— BEGIN RAW RECORDS —
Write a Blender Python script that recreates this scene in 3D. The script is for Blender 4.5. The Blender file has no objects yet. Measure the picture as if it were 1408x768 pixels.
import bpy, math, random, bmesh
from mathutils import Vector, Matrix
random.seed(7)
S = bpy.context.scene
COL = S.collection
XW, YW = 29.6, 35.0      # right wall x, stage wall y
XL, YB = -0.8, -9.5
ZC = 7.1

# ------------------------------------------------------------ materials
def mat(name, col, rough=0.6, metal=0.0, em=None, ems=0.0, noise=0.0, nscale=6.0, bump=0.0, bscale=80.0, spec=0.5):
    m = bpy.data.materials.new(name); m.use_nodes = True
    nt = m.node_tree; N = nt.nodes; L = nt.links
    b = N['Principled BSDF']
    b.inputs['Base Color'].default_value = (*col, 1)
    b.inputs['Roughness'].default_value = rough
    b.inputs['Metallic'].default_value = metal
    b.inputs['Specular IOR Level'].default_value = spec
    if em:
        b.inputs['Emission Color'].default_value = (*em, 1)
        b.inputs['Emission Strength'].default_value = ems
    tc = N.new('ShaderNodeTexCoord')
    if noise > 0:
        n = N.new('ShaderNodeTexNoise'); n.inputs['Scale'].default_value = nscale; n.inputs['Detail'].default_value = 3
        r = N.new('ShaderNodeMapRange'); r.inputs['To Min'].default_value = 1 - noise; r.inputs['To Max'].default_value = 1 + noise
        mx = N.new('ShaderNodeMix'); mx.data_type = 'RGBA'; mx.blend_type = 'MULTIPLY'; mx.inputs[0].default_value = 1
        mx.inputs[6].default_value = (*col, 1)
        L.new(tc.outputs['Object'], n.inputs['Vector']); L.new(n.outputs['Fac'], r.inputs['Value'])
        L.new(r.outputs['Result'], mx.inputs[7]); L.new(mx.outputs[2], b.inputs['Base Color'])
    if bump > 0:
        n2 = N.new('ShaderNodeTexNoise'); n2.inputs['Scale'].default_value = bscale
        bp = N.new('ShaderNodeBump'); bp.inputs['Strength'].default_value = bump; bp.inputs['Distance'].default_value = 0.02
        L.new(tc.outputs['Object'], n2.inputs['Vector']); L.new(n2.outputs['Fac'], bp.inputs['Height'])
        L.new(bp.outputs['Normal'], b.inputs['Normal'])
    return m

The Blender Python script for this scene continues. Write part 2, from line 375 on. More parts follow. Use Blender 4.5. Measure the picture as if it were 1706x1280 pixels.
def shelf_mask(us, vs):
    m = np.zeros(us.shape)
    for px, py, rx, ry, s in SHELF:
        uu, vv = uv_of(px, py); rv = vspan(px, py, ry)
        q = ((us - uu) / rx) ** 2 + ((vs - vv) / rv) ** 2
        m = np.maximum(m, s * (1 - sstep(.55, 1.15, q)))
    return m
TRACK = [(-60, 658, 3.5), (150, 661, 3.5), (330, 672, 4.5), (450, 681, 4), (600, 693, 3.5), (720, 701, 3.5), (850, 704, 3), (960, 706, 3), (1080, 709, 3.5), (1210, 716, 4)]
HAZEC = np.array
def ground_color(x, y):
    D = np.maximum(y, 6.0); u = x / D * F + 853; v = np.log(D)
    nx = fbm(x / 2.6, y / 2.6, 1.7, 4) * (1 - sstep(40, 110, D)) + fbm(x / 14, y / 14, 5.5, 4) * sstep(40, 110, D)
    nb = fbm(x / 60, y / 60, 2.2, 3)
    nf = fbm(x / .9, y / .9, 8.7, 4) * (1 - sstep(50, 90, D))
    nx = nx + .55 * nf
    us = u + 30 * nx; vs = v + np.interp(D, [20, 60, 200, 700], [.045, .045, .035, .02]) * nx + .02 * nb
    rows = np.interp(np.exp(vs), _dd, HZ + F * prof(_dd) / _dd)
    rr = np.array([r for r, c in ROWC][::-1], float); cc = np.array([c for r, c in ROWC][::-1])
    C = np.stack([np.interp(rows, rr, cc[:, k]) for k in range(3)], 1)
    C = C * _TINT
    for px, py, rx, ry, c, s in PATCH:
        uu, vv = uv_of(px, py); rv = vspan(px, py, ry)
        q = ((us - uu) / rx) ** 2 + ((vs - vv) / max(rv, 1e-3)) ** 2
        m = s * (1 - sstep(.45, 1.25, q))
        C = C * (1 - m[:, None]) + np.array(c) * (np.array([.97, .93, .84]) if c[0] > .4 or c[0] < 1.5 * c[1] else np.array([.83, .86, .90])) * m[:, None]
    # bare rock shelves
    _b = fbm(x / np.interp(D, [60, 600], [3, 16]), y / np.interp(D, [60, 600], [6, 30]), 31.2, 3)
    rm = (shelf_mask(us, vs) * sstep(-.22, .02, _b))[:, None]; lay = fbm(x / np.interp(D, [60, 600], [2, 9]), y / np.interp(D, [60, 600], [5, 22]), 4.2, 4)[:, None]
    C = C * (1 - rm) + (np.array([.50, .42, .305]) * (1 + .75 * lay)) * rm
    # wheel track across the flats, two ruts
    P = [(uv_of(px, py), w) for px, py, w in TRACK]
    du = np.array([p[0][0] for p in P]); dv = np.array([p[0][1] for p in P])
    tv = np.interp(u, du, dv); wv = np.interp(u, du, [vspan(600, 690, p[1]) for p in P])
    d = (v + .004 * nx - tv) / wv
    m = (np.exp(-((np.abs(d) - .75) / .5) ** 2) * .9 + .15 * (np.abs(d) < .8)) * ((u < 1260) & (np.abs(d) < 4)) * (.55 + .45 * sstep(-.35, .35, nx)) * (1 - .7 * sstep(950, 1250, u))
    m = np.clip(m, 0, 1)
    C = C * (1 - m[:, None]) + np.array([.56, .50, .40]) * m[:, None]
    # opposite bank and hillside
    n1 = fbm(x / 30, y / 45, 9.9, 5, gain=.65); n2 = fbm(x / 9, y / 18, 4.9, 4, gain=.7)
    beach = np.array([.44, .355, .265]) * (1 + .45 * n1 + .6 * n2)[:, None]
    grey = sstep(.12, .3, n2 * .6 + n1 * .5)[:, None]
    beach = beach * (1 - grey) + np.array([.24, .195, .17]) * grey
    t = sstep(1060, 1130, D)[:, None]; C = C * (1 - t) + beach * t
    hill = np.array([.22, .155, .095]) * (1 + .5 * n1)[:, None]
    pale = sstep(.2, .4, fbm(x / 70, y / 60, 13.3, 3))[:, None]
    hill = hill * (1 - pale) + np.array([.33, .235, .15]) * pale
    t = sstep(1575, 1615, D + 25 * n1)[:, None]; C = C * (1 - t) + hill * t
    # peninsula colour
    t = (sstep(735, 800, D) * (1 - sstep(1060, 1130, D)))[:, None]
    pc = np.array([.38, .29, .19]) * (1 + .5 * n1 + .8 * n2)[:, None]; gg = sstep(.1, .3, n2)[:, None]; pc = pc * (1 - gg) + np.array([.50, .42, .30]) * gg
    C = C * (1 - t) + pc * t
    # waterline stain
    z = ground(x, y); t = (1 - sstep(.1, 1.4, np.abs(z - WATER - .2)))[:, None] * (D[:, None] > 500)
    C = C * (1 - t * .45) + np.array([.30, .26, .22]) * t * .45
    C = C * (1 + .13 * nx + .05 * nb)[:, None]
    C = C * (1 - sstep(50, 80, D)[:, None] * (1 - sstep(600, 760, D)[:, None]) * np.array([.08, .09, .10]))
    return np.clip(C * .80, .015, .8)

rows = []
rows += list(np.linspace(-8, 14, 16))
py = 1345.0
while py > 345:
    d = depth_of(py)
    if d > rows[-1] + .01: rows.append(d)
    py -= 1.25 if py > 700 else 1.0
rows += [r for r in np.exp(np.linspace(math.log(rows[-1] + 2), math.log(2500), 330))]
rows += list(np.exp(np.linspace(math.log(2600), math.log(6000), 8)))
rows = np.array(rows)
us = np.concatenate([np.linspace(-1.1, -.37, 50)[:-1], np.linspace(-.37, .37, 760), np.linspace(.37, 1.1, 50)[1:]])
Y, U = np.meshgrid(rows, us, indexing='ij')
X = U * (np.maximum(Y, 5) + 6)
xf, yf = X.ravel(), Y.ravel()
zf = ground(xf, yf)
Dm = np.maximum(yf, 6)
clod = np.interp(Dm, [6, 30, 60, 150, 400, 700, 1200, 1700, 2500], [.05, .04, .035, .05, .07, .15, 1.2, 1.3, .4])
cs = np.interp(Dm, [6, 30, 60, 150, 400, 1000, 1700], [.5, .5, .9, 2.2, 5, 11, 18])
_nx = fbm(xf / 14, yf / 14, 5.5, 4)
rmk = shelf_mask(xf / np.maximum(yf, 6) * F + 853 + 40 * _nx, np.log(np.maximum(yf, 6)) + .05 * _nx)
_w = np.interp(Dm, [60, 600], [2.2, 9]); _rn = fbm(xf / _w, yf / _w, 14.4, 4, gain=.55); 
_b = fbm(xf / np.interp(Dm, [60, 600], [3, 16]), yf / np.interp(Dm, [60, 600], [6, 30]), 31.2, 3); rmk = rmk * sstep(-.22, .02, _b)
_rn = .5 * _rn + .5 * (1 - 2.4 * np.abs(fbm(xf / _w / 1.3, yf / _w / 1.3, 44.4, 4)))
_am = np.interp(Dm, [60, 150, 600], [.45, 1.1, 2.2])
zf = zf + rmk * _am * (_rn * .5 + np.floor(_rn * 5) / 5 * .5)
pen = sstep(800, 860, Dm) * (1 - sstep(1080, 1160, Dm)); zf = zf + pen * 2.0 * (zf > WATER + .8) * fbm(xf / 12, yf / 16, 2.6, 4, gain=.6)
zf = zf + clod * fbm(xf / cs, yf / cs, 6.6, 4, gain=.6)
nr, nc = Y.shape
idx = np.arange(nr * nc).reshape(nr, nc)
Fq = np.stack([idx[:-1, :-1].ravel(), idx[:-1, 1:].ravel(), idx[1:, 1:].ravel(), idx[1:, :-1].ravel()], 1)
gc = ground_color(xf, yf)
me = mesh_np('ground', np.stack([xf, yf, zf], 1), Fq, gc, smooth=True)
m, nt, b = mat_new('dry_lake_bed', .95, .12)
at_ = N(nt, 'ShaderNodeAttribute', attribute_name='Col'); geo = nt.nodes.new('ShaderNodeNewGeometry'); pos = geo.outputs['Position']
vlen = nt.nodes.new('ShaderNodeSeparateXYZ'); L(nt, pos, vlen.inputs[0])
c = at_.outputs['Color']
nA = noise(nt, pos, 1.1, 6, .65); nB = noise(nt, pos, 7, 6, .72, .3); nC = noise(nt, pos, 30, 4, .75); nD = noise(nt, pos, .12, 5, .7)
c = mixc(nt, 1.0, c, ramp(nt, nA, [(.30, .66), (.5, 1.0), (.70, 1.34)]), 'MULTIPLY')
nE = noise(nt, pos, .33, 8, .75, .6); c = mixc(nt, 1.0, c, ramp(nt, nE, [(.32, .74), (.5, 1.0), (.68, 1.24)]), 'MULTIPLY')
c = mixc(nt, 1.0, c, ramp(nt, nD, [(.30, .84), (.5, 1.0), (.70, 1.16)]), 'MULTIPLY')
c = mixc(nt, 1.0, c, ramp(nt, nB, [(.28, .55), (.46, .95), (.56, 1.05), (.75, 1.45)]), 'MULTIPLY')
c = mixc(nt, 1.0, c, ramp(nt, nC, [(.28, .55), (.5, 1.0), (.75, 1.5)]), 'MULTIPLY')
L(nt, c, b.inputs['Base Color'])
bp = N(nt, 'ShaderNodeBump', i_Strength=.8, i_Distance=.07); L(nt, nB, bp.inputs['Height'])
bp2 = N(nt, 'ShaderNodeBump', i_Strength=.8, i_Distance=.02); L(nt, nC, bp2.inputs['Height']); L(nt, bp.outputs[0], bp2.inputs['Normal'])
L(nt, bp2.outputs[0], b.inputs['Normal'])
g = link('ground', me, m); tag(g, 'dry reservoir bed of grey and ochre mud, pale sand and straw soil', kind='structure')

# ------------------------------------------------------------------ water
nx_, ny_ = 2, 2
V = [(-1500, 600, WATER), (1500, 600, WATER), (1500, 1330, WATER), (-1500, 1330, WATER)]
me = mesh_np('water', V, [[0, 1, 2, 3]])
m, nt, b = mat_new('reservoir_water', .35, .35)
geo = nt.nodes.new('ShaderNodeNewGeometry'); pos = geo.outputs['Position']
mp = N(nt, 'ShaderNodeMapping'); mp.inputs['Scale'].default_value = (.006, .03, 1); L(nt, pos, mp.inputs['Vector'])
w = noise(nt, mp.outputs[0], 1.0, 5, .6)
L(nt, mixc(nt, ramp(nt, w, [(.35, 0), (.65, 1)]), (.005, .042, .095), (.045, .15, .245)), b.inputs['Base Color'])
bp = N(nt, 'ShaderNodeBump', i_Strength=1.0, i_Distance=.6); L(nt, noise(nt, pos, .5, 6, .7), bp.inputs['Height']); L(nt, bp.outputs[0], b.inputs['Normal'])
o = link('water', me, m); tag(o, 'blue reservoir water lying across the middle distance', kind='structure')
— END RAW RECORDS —
■ WHAT IS EXPECTED
In the records above, locate every line with the string "this" and copy it.

■ RESULT BELOW
Write a Blender Python script that recreates this scene in 3D. The script is for Blender 4.5. The Blender file has no objects yet. Measure the picture as if it were 1408x768 pixels.
The Blender Python script for this scene continues. Write part 2, from line 375 on. More parts follow. Use Blender 4.5. Measure the picture as if it were 1706x1280 pixels.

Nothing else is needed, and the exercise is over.